Gustave Caillebotte (France, 1848–1894)
In A Cafe
oil on canvas
153 x 114 cm
Painted in 1880
Collection of Musée des Beaux-Arts, Rouen, France
It was at the fifth Impressionist exhibition that Caillebotte presented this café scene, a painting of modern life. A life-size male figure dominates the scene. It's a model who's been painted many times, here in flabby clothes, a little dishevelled, hands in pockets, vague gaze. With his disillusioned air, he stands there like a barfly, cut off from his surroundings, his old-fashioned bowler hat screwed to the back of his head, which he hasn't bothered to take off. A set of mirrors shows in the background - but in front of him - two hats hanging from a bar - one of them a top hat - and two men playing cards or dominoes, an exclusively masculine game. The scene takes place in a fine establishment on the Parisian Grands Boulevards, around midday, as indicated by the sunny foliage and red-and-white awning in the mirror. The table next to our man holds four earthenware saucers in front of an absinthe glass, also shown in a preparatory drawing (New Haven, Yale University Art Gallery). This painting may have been seen as a manifesto against the liberalization of drinking establishments decided by the law of July 17, 1880, when absinthe was spreading its ravages... It is no less an Impressionist manifesto, whose subject, vibrant brushstrokes, clear light acting on the materials it penetrates, and play of simultaneous reflections recall Caillebotte's words: "And since we are closely attaching nature, we no longer separate the character from the background of the apartment or the background of the street...".
Like Edgar Degas in his painting L'Absinthe, Caillebotte takes up the theme of the Parisian café. But it's no longer a Montmartre bohemian haunt like the Nouvelle-Athènes, it's an establishment on the Grands Boulevards, with gilded chandeliers and frames, red velvet banquettes and copper coat hooks, frequented by a male clientele. The use of a mirror behind the protagonists enlarges the scene and gives it depth.
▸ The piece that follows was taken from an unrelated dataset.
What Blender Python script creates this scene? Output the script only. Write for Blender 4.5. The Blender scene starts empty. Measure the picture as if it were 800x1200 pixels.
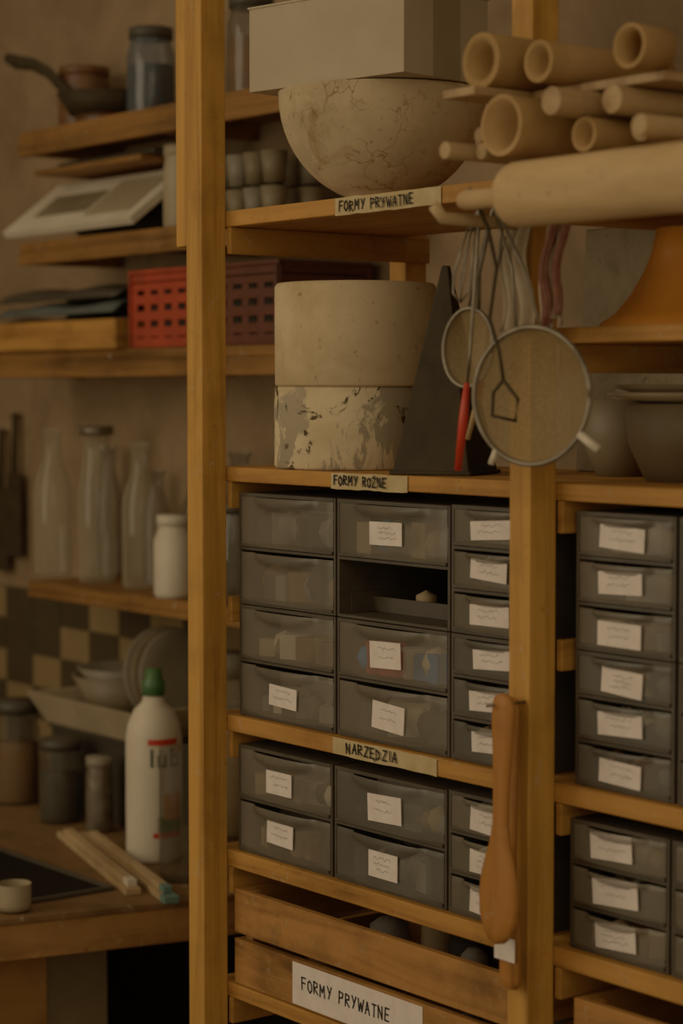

However, it doesn't look out onto an enclosed space, occupied by marble tables and customers, but opens out, beyond the players, into a sunny space, dimmed by the wide-striped blind. A standing man, firmly planted on his legs, hands in his pockets, is on his fourth drink (as shown by the saucers stacked on the left). In the background, two men are playing cards or chess. The composition, which underpins the anecdotal scene, is rigorously constructed. Caillebotte placed the black vertical of a coat hanging on a peg in the exact center of his painting, as if to separate the players in the background from the man with the massive presence. He doesn't sit his figure behind a table, but in front of it, head-on. And far from wishing to denounce the evils of alcoholism, Caillebotte sticks to a pure snapshot.